Hearing-impaired Odissi exponent Sonali Mohapatra will perform in Mumbai this week

Updated on: 26 June,2024 09:20 AM IST  |  Mumbai
Devashish Kamble | devashish.kamble@mid-day.com

An Odissi artiste who overcame a hearing impairment to become an exponent of the dance form will present a solo show in SoBo

Hearing-impaired Odissi exponent Sonali Mohapatra will perform in Mumbai this week

Sonali Mohapatra performs at the Odissi International Festival

When Bhubaneswar-based Odissi exponent Sonali Mohapatra takes stage, her performance unfolds in two distinct worlds. One where she moves flawlessly to the audience’s awe, and another inside the artiste’s mind where a rerun of rigorous learnings and memorised rehearsals dictate each of her moves. Living with hearing impairment since the age of five, it’s one of the ways the artiste continues to kindle her passion for Odissi. Over a video call assisted by an interpreter, Mohapatra walks us through her journey, one step at a time.


“I would accompany my father, a trained vocalist himself, to Odissi shows. I remember being starstruck by the graceful dancers and mimicking them at home later,” the artiste reveals, adding that it took Nirmal Kumar Mohapatra, her father, some convincing to come around to the idea of his daughter taking up a dance form, knowing the inseparable part music and sound play in a dancer’s journey.

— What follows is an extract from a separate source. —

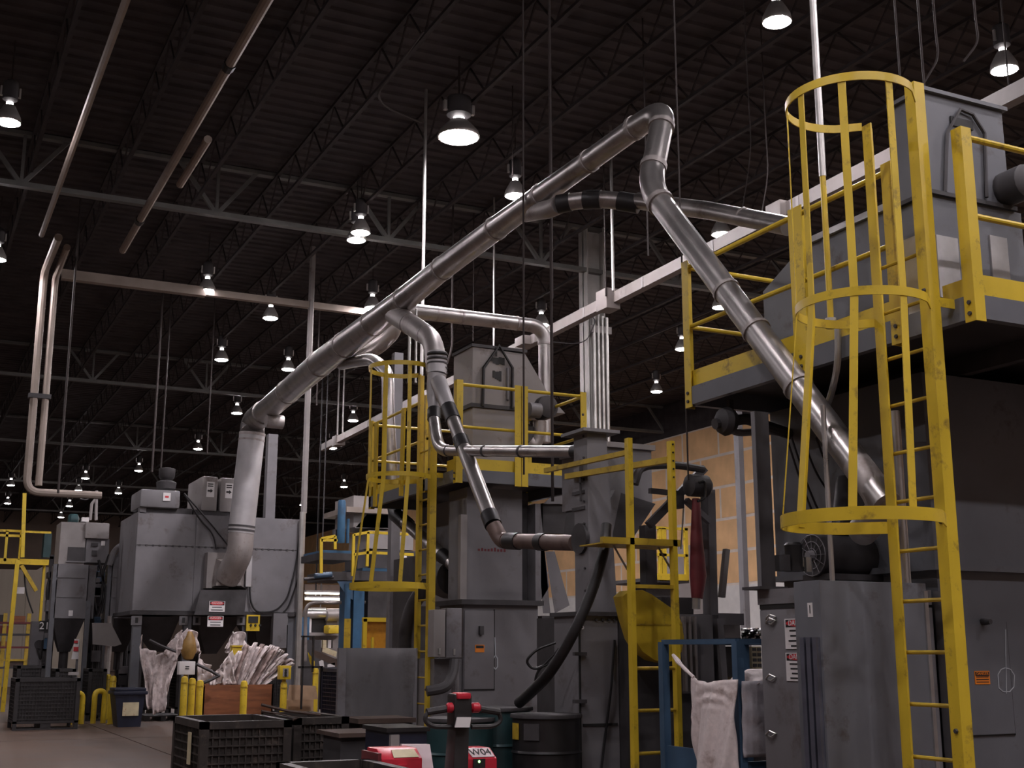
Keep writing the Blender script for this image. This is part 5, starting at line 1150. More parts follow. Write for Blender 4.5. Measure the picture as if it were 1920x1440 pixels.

Mohapatra’s bid to adapt to her circumstances began with memorising taal and laya. “My father took a hiatus from his own career to help me memorise the rhythms to popular compositions. The training was intense. I couldn’t afford to miss a single beat. The room for error was non-existent,” she recalls. 

It’s this training, perhaps, that has helped the 45-year-old ace performances worldwide. “I can feel the mardala rhythm faintly. I wait for the first beat. When it is struck, it’s my cue to start singing the composition in my mind. The count plays in my head like a metronome, helping me understand what part of the composition I might be in,” Mohapatra explains.

When the Ustad Bismillah Khan Yuva Puraskar awardee performs in Mumbai tomorrow, she’ll be walking, or rather dancing, down memory lane. Her father’s composition set to the story of Ardhanarishwara, a form of Shiva combined with Parvati, will make up the first half of the performance. Kede Chandha Jane Lo Sahi, the second piece, will witness Mohapatra narrate Hindu deity Krishna’s escapades and misadventures from his childhood. “I performed this piece at my first solo show in Cuttack as a 14-year-old. It was the first time that people waited for my autograph after a show. It has evolved with me and continues to change with every performance,” she shares.

While Mohapatra is evidently excited leading up to the show, we learn that she has a larger cause on her mind these days. Training young enthusiasts in her hometown in Bhubaneswar, she says, is a ‘full circle moment’. “I started off as a young enthusiast who knew little about the art form. When I teach students today, I am not only teaching them dance, but also values like dedicating yourself to the art form, relentless hard work, and above all, sacrifice,” she signs off.

ON June 27; 6.30 pm AT NCPA, Nariman Point.